Given material

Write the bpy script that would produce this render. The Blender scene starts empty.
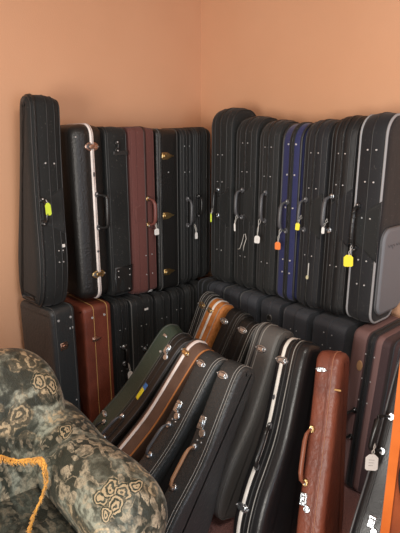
import bpy, bmesh, math, random
from mathutils import Vector, Matrix
random.seed(7)
S = bpy.context.scene
COL = S.collection
PI = math.pi

# ------------------------------------------------------------------ camera
cd = bpy.data.cameras.new('camera'); cam = bpy.data.objects.new('camera', cd); COL.objects.link(cam)
CP = Vector((2.2, -2.0, 1.5))
az = math.atan2(.66, -.75) - math.radians(.85)
g = Vector((math.cos(az), math.sin(az), 0)); pit = math.atan(126.5/480)
fw = g*math.cos(pit) - Vector((0, 0, math.sin(pit)))
cam.location = CP
cam.rotation_euler = fw.to_track_quat('-Z', 'Y').to_euler()
cd.sensor_fit = 'VERTICAL'; cd.sensor_height = 24; cd.lens = 24*480/533; cd.clip_start = .02
S.camera = cam

# ------------------------------------------------------------------ world, lights, exposure
w = bpy.data.worlds.new('world'); S.world = w; w.use_nodes = True
w.node_tree.nodes['Background'].inputs[0].default_value = (1, .9, .8, 1)
w.node_tree.nodes['Background'].inputs[1].default_value = .38
def area(name, loc, target, size, power, color):
    l = bpy.data.lights.new(name, 'AREA'); l.shape = 'SQUARE'; l.size = size; l.energy = power; l.color = color
    o = bpy.data.objects.new(name, l); COL.objects.link(o); o.location = loc
    o.rotation_euler = (Vector(target)-Vector(loc)).to_track_quat('-Z', 'Y').to_euler(); return o
area('ceiling_light', (2.0, -1.5, 2.3), (1.4, -1.2, 0), .45, 11, (1, .93, .84))
area('window_daylight', (4.2, -1.7, 1.3), (1.2, -.6, .5), 1.2, 22, (.75, .85, 1))
area('room_window', (2.3, -4.1, 1.0), (.9, -.4, .7), 1.2, 56, (1, .95, .88))
S.view_settings.view_transform = 'Standard'; S.view_settings.look = 'None'
S.view_settings.gamma = 1; S.view_settings.use_curve_mapping = False
S.view_settings.exposure = .62

# ------------------------------------------------------------------ materials
MC = {}
def mat(name, col, rough=.6, bump=None, metal=0, col2=None, cscale=30, spec=.5, dust=0, sheen=0):
    if 'nylon' in name: spec = .3
    """bump = (kind, scale, strength, (sx,sy,sz))"""
    if name in MC: return MC[name]
    m = bpy.data.materials.new(name); m.use_nodes = True; nt = m.node_tree; N = nt.nodes; L = nt.links
    b = N['Principled BSDF']
    b.inputs['Base Color'].default_value = (*col, 1); b.inputs['Roughness'].default_value = rough
    b.inputs['Metallic'].default_value = metal; b.inputs['Specular IOR Level'].default_value = spec
    if sheen: b.inputs['Sheen Weight'].default_value = sheen; b.inputs['Sheen Roughness'].default_value = .5
    tc = N.new('ShaderNodeTexCoord'); last = None
    if col2:
        n = N.new('ShaderNodeTexNoise'); n.inputs['Scale'].default_value = cscale; n.inputs['Detail'].default_value = 5
        L.new(tc.outputs['Object'], n.inputs['Vector'])
        r = N.new('ShaderNodeValToRGB'); r.color_ramp.elements[0].position = .38; r.color_ramp.elements[1].position = .66
        r.color_ramp.elements[0].color = (*col, 1); r.color_ramp.elements[1].color = (*col2, 1)
        L.new(n.outputs['Fac'], r.inputs['Fac']); last = r.outputs['Color']
    if dust:
        n = N.new('ShaderNodeTexNoise'); n.inputs['Scale'].default_value = 210; n.inputs['Detail'].default_value = 2
        L.new(tc.outputs['Object'], n.inputs['Vector'])
        r = N.new('ShaderNodeValToRGB'); r.color_ramp.elements[0].position = .69; r.color_ramp.elements[1].position = .76
        r.color_ramp.elements[0].color = (0, 0, 0, 1); r.color_ramp.elements[1].color = (dust, dust, dust, 1)
        L.new(n.outputs['Fac'], r.inputs['Fac'])
        mx = N.new('ShaderNodeMix'); mx.data_type = 'RGBA'
        mx.inputs[6].default_value = (*col, 1); mx.inputs[7].default_value = (.35, .33, .3, 1)
        if last: L.new(last, mx.inputs[6])
        L.new(r.outputs['Color'], mx.inputs[0]); last = mx.outputs[2]
    if last: L.new(last, b.inputs['Base Color'])
    if bump:
        kind, sc, st, ax = bump
        mp = N.new('ShaderNodeMapping'); mp.inputs['Scale'].default_value = ax; L.new(tc.outputs['Object'], mp.inputs[0])
        if kind == 'voronoi': n = N.new('ShaderNodeTexVoronoi'); o = n.outputs['Distance']
        else: n = N.new('ShaderNodeTexNoise'); n.inputs['Detail'].default_value = 4; o = n.outputs['Fac']
        n.inputs['Scale'].default_value = sc; L.new(mp.outputs[0], n.inputs['Vector'])
        bp = N.new('ShaderNodeBump'); bp.inputs['Strength'].default_value = st; bp.inputs['Distance'].default_value = .01
        L.new(o, bp.inputs['Height']); L.new(bp.outputs[0], b.inputs['Normal'])
    MC[name] = m; return m

CL = ('noise', 7, .5, (1, 1, .35))
black_cloth = mat('black_nylon', (.0112, .0122, .0122), .72, CL, dust=.5, sheen=.08)
black_cloth2 = mat('charcoal_nylon', (.0155, .0168, .017), .7, ('noise', 9, .6, (1, 1, .4)), dust=.5, sheen=.1)
blue_black = mat('cool_black_nylon', (0.0124, 0.0130, 0.0155), .68, CL, dust=.4, sheen=.1)
navy = mat('navy_nylon', (.02, .025, .095), .65, CL, dust=.4, sheen=.2)
wrinkle = mat('wrinkled_black_nylon', (0.0130, 0.0130, 0.0136), .5, ('noise', 11, 1.0, (1.2, 1, .5)), dust=.3)
lit_black = mat('lit_black_nylon', (.05, .055, .066), .6, CL, dust=.4, sheen=.1)  # black nylon with the light caught by the fronts put into its colour
lit_black2 = mat('dim_lit_black_nylon', (.036, .039, .047), .6, CL, dust=.4, sheen=.1)  # dimmer version, caught light also mixed into the black
maroon = mat('maroon_nylon', (.12, .042, .036), .75, CL, dust=.5, sheen=.1)
plum = mat('faded_maroon_nylon', (0.0525, 0.0294, 0.0315), .72, CL, dust=.4, sheen=.1)
brown_stripe = mat('faded_brown_fabric', (.17, .095, .09), .8, CL, dust=.3)
tolex = mat('black_leatherette', (0.0105, 0.0099, 0.0093), .42, ('noise', 120, .25, (1, 1, 1)), dust=.3)
tolex_sheen = mat('sheen_black_leatherette', (.033, .036, .037), .42, ('noise', 90, .3, (1, 1, 1)), dust=.3)  # black leatherette with a grey reflection put into its base colour
gloss_black = mat('grained_black_plastic', (0.0124, 0.0124, 0.0136), .3, ('noise', 260, .12, (1, 1, 1)), dust=.2)
moulded = mat('moulded_charcoal_plastic', (.095, .093, .09), .45, ('noise', 150, .2, (1, 1, 1)), dust=.2)
green = mat('dark_green_leatherette', (.035, .055, .04), .42, ('noise', 120, .25, (1, 1, 1)), dust=.3)
redbrown = mat('red_brown_leatherette', (.2, .05, .028), .42, ('noise', 120, .25, (1, 1, 1)), col2=(.14, .035, .02), cscale=12)
tan = mat('worn_tan_leather', (0.2125, 0.0612, 0.0340), .42, ('noise', 60, .3, (1, 1, 1)), col2=(.15, .045, .03), cscale=9)
brown = mat('brown_leatherette', (.12, .07, .05), .45, ('noise', 120, .25, (1, 1, 1)), col2=(.09, .05, .035), cscale=14)
orange = mat('orange_tweed', (.55, .2, .05), .6, ('noise', 160, .4, (1, 1, 1)), col2=(.42, .14, .03), cscale=60)
white_strip = mat('white_plastic', (.8, .77, .72), .4, col2=(.6, .57, .53), cscale=20)
pink_strip = mat('pinkish_aluminium', (.85, .78, .74), .4, col2=(.65, .56, .52), cscale=15)
grey_pipe = mat('grey_piping', (.3, .3, .31), .6)
grey_pocket = mat('grey_nylon', (.17, .175, .19), .7, CL)
zipm = mat('black_zipper', (.012, .012, .012), .35, ('noise', 260, .5, (1, 1, 1)))
pipe_black = mat('black_piping', (.022, .022, .022), .45)
stitch = mat('pale_stitching', (.30, .29, .27), .6)
stitch_dim = mat('dull_stitching', (.12, .12, .115), .6)
stitch_y = mat('yellow_stitching', (.5, .3, .1), .6)
plastic = mat('black_plastic', (.015, .015, .015), .3)
grey_plastic = mat('grey_plastic', (.08, .08, .085), .35)
chrome = mat('chrome', (.62, .67, .71), .28, ('noise', 90, .3, (1, 1, 1)), metal=1)
brass = mat('brass', (.65, .47, .22), .32, ('noise', 90, .3, (1, 1, 1)), metal=1)
copper = mat('coppery_chrome', (.62, .42, .33), .33, ('noise', 90, .3, (1, 1, 1)), metal=1)
rivm = mat('nickel_rivet', (.62, .62, .62), .3, metal=.35)
leather_handle = mat('brown_leather_handle', (.26, .09, .05), .4)
maroon_handle = mat('maroon_leather_handle', (.16, .05, .04), .45)
whitecard = mat('white_card', (.75, .73, .7), .7)
yellowcard = mat('yellow_card', (.85, .72, .03), .6)
limecard = mat('lime_card', (.6, .75, .05), .6)
orangecard = mat('orange_card', (.8, .2, .03), .6)
bluecard = mat('blue_tape', (.05, .18, .5), .5)
string = mat('white_string', (.6, .58, .54), .8)
gold = mat('gold_fringe', (.75, .36, .05), .6, sheen=.3)
tanoval = mat('tan_oval_patch', (.42, .24, .12), .6)
wood = mat('orange_varnished_wood', (.62, .15, .025), .3, ('noise', 12, .15, (8, 8, .6)), col2=(.5, .11, .018), cscale=8)
wood_dark = mat('red_brown_varnished_wood', (.3, .07, .02), .35, col2=(.2, .045, .015), cscale=8)
ink = mat('dark_ink', (.04, .035, .035), .6)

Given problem
Skip the pictures and restate exactly the lines from the beginning of the listing to the line with "S.camera = cam", that line included.

Result
Write the bpy script that would produce this render. The Blender scene starts empty.
import bpy, bmesh, math, random
from mathutils import Vector, Matrix
random.seed(7)
S = bpy.context.scene
COL = S.collection
PI = math.pi

# ------------------------------------------------------------------ camera
cd = bpy.data.cameras.new('camera'); cam = bpy.data.objects.new('camera', cd); COL.objects.link(cam)
CP = Vector((2.2, -2.0, 1.5))
az = math.atan2(.66, -.75) - math.radians(.85)
g = Vector((math.cos(az), math.sin(az), 0)); pit = math.atan(126.5/480)
fw = g*math.cos(pit) - Vector((0, 0, math.sin(pit)))
cam.location = CP
cam.rotation_euler = fw.to_track_quat('-Z', 'Y').to_euler()
cd.sensor_fit = 'VERTICAL'; cd.sensor_height = 24; cd.lens = 24*480/533; cd.clip_start = .02
S.camera = cam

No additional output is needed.